When we are giving our talks, this can sometimes be added to our repertoire of techniques for commanding the attention of the audience. We can start with a predictable, safe version for the crowd, leading them up the garden path with content which is persuasive, plausible, cogent and rational. Throwing all of that overboard creates a vacuum. Our brain doesn’t like that and wants the correct version to be implanted, so we are all ears to hear the truth, the real story.
We have also self-elevated ourselves above the fray and self-selected ourselves as the superior being, the enlightened purveyor of the most accurate knowledge and best quality information on the subject. This is a major credibility boost and the audience is wide open to it, because of the way we have set it up.

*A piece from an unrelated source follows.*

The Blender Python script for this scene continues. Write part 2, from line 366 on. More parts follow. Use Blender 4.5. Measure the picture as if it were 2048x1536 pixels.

The flip side is you have to have the goods. If you say the standard interpretation is rubbish, then your next contribution had better be totally worthy of the rock star you are purporting to be.
Obviously, we wouldn’t put ourselves up on the high wire without a safety harness, if we were not confident we could carry this off. This is where we need to have real knowledge and better research on the subject than our audience. We also have to deliver the talk with a passion for sharing key information with our audience. They will absorb the trick if they feel the intention was pure. Just being a trickster won’t work. We have to deliver unexpected value and exceed audience expectations.